Gazetecilik faaliyetlerinin suça gerekçe gösterildiği Canözer, “Davanın 3’üncü duruşması görüldü. Savunmalarımızda hep aynı minvaldeydi aslında. Biz, mesleğimizin gereklerini yerine getirmeye ve halka haber ulaştırmaya çalışıyoruz. Sonra da bu haberlerimizi kişisel hesaplarımızdan elbette paylaşıyoruz ancak bütün bunlar suç olarak görülüyor” dedi.
‘Sansür yasası’ndan sonra verilen cezaların yasal dayanağı olmayacak’
AKP-MHP iktidarının hazırlayarak ‘dezenformasyonla mücadele’ adı altında Meclis’e sunduğu ve kamuoyunda ‘sansür yasası’ olarak bilinen yasa teklifinin görüşmeleri ise sürüyor.
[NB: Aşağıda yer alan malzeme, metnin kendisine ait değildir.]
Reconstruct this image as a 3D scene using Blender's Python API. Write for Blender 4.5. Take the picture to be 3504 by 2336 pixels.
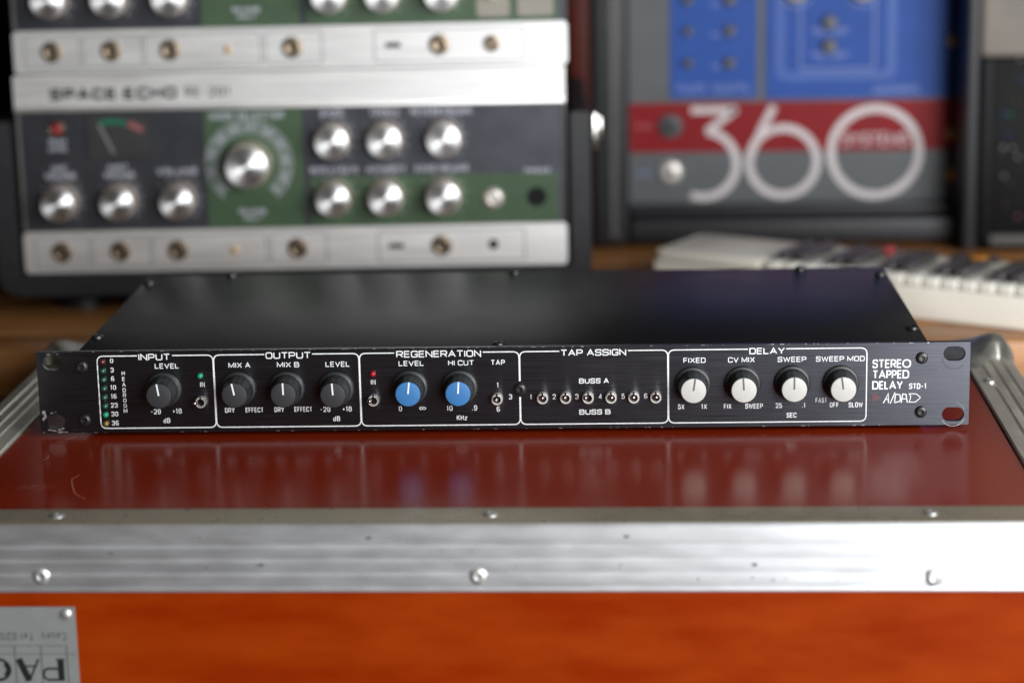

“Bugüne kadar verilen cezalar her ne kadar meşru olmasa da yasal dayanağı vardı ama bundan sonra cezaların yasal dayanağı olmayacak. İstedikleri kişiye herhangi bir paylaşım üzerinden hapis cezaları verebilecekler” diyen Canözer, yasanın gazeteciler nezdinde tüm bir toplumu hedef aldığına dikkat çekti:
Aslında toplumun haber alma hakkına yönelik bir saldırı. Biz gazeteciler bu durumla birlikte yaşıyoruz zaten. Baskıların dozu artacak. Başvurabileceğimiz yasal bir merci bırakılmayacak belki elimizde. Ama artık sıradan bir vatandaş bile sözünü söyleyemeyecek. Gazeteciler nezdinde tüm bir toplum hedef alınıyor. Asıl ve doğrudan etkilenen kesim toplum olacak.
“28 madde geçmişse…”
Gazetecilik meslek örgütlerinin, ‘sansür yasası’na itiraz ve tepkilerinin ise zayıf olduğunu söyleyen, Canözer “Biz gazeteciler ve örgütleri açıklamalarla itirazlarımızı dile getirdik belki ama yeterli olduğunu düşünmüyorum. Çünkü bu yasanın 28 maddesi geçmişse, biz güçlü bir ses çıkarma noktasında iyi bir örgütlenme sağlayamamışız demektir” değerlendirmesini yaptı.
Canözer, ‘sansür yasası’nın Kürt basınındaki karşılığına ilişkin ise şunları kaydetti:
‘Kürt basını kalemini bundan sonra da bırakmayacaktır’
Ben 9 yıldır sahada çalışıyorum. 9 yıldır polisi, askeri, jandarmasıyla sansür yasasının her haline sonuna kadar fiili olarak hissediyoruz. Sansürün yasalaşması bu tabloyu daha da vahim bir noktaya getirebilir ama biz Kürt basını olarak bu baskıları yıllardır yaşıyoruz. Kürt basını kalemini bu zamana kadar bırakmadı, bundan sonra da bırakmayacaktır. Ape Musa’lar önümüzde örnek olarak duruyor.
Beritan Canözer’in gazetecilik faaliyetlerinin suça gerekçe gösterildiği davasının bir sonraki duruşması 17 Kasım’a ertelendi.